▶ [Set problem]: Copy out every line of the records where the string "Blender" occurs.

▶ [Records provided]:
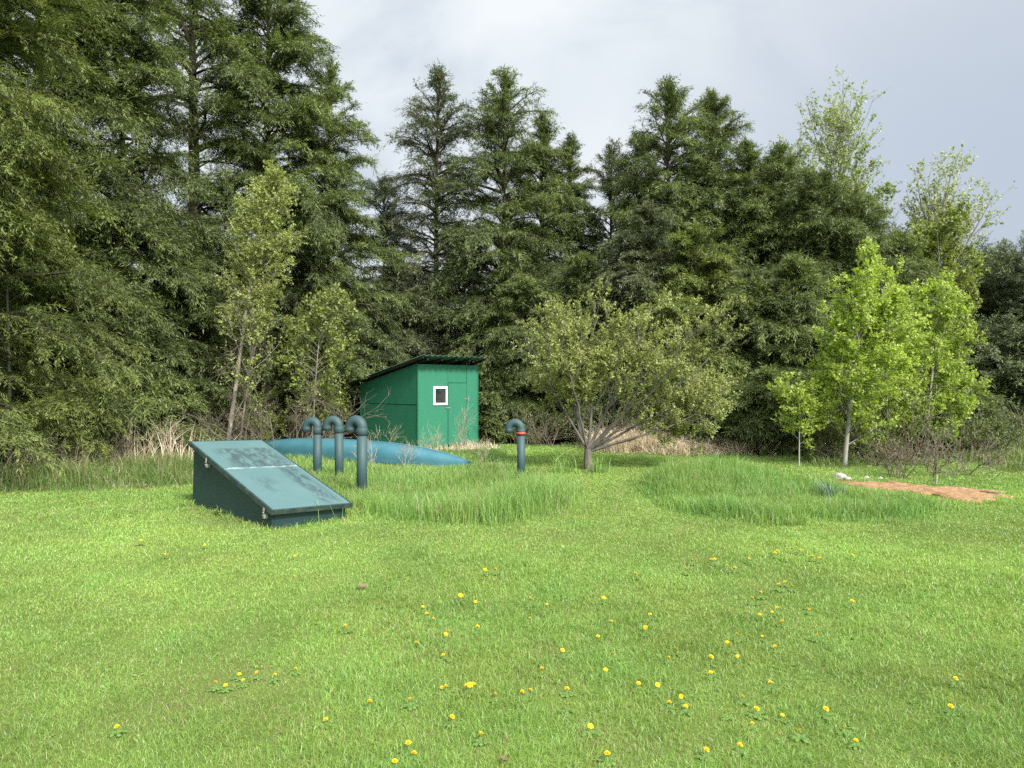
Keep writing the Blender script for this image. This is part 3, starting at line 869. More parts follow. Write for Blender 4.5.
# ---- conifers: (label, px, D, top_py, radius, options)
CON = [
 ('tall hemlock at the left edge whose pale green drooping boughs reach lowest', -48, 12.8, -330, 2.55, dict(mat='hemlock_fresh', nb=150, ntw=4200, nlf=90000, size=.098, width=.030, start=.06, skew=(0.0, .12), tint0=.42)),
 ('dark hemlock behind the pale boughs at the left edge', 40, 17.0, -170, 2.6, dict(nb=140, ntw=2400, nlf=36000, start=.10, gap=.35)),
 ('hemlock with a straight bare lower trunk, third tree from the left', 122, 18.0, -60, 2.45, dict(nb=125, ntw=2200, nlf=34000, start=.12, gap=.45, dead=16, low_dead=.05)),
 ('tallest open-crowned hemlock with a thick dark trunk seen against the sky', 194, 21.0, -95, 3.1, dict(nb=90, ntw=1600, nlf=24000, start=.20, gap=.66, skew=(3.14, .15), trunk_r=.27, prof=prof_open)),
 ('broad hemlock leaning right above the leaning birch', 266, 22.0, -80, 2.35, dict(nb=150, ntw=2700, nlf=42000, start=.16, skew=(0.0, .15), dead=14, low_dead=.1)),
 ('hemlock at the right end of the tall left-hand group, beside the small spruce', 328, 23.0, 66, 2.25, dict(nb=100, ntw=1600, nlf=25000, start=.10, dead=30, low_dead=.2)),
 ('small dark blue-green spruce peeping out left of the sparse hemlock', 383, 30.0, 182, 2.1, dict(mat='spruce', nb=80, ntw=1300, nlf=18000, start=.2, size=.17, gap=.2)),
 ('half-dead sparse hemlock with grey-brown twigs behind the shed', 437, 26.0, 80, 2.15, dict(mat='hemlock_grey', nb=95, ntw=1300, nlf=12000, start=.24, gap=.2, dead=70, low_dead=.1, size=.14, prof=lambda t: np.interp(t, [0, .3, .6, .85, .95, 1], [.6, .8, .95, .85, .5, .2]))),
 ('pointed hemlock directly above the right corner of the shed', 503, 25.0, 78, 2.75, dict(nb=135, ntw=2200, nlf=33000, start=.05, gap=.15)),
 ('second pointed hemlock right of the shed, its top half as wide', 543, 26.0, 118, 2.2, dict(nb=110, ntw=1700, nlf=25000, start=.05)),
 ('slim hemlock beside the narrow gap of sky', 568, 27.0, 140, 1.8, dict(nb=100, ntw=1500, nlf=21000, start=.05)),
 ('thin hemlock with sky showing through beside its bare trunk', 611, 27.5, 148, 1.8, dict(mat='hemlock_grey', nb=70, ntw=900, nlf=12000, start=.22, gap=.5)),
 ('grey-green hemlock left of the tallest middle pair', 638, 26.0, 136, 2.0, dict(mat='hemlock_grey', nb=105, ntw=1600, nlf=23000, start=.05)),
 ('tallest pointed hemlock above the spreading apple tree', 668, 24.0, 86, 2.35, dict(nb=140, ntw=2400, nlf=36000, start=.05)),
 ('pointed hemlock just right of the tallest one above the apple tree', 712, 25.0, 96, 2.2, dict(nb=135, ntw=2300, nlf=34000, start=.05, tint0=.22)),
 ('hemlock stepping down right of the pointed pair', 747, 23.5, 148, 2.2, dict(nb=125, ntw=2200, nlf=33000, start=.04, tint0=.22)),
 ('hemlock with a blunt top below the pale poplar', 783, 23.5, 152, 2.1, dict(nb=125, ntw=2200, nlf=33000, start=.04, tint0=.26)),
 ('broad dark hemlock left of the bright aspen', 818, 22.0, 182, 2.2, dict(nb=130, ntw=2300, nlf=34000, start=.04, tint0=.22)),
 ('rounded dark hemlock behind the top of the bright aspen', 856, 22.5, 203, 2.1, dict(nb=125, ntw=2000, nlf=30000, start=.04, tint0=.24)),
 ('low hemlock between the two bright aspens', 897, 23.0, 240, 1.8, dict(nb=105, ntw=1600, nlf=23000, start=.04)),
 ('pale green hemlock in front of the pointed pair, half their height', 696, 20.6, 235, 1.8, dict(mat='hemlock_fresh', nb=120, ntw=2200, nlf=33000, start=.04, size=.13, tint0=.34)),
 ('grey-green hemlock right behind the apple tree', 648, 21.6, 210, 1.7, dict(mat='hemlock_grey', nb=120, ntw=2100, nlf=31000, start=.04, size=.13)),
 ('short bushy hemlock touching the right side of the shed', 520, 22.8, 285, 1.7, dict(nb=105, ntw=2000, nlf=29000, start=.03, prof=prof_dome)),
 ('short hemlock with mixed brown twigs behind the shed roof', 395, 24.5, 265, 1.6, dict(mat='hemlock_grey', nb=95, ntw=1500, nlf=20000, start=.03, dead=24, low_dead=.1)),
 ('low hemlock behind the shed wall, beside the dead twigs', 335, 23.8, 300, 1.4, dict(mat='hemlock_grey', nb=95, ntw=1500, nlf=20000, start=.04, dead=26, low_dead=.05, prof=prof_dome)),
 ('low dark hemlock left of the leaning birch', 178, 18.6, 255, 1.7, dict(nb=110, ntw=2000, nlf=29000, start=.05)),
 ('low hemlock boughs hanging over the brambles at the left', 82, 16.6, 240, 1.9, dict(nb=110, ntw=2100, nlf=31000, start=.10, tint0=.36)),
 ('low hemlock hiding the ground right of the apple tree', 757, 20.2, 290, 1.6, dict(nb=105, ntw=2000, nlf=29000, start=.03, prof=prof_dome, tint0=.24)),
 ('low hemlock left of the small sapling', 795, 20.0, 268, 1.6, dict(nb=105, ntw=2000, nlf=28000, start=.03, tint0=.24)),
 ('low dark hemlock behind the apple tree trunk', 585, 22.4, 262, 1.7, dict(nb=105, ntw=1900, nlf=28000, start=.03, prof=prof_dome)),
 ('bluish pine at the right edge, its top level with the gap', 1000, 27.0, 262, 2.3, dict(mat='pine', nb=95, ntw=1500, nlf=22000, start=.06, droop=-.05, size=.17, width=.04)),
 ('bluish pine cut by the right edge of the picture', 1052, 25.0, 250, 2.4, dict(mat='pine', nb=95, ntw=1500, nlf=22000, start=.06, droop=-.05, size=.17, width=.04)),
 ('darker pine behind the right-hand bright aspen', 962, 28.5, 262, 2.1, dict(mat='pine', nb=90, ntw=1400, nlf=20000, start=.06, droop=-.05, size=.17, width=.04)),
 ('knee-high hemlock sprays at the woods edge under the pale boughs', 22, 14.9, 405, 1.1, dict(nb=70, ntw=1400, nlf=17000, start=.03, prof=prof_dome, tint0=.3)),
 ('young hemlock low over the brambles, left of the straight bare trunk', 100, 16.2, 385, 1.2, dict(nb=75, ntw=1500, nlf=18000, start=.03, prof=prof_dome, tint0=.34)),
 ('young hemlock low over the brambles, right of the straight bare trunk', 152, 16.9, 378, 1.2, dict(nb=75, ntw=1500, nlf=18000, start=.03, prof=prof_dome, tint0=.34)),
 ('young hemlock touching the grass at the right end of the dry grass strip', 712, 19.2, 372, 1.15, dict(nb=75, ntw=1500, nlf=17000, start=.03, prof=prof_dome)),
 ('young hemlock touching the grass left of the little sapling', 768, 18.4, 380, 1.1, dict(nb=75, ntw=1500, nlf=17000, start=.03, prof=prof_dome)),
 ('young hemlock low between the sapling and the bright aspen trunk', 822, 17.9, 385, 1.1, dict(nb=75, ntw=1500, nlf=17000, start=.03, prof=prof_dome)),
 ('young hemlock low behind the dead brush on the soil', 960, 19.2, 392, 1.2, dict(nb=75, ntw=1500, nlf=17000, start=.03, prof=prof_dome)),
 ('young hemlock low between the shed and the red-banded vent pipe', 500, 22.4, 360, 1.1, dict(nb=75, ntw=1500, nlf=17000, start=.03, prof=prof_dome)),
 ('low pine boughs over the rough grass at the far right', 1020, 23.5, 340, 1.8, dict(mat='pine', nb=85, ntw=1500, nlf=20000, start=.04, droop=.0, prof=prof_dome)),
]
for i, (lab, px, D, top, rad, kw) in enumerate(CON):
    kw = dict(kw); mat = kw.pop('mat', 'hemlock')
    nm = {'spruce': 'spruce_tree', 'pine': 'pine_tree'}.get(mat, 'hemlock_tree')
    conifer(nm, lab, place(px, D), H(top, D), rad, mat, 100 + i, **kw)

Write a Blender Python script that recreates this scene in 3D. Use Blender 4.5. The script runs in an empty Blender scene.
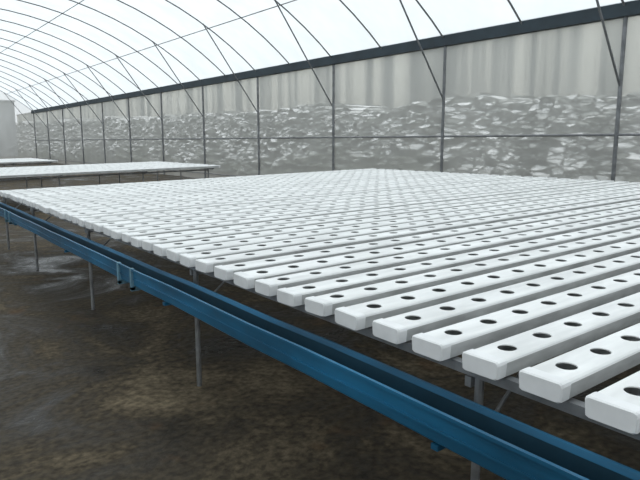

▶ [Answer to the task]:
Keep writing the Blender script for this image. This is part 3, starting at line 869. More parts follow. Write for Blender 4.5.
Write a Blender Python script that recreates this scene in 3D. Use Blender 4.5. The script runs in an empty Blender scene.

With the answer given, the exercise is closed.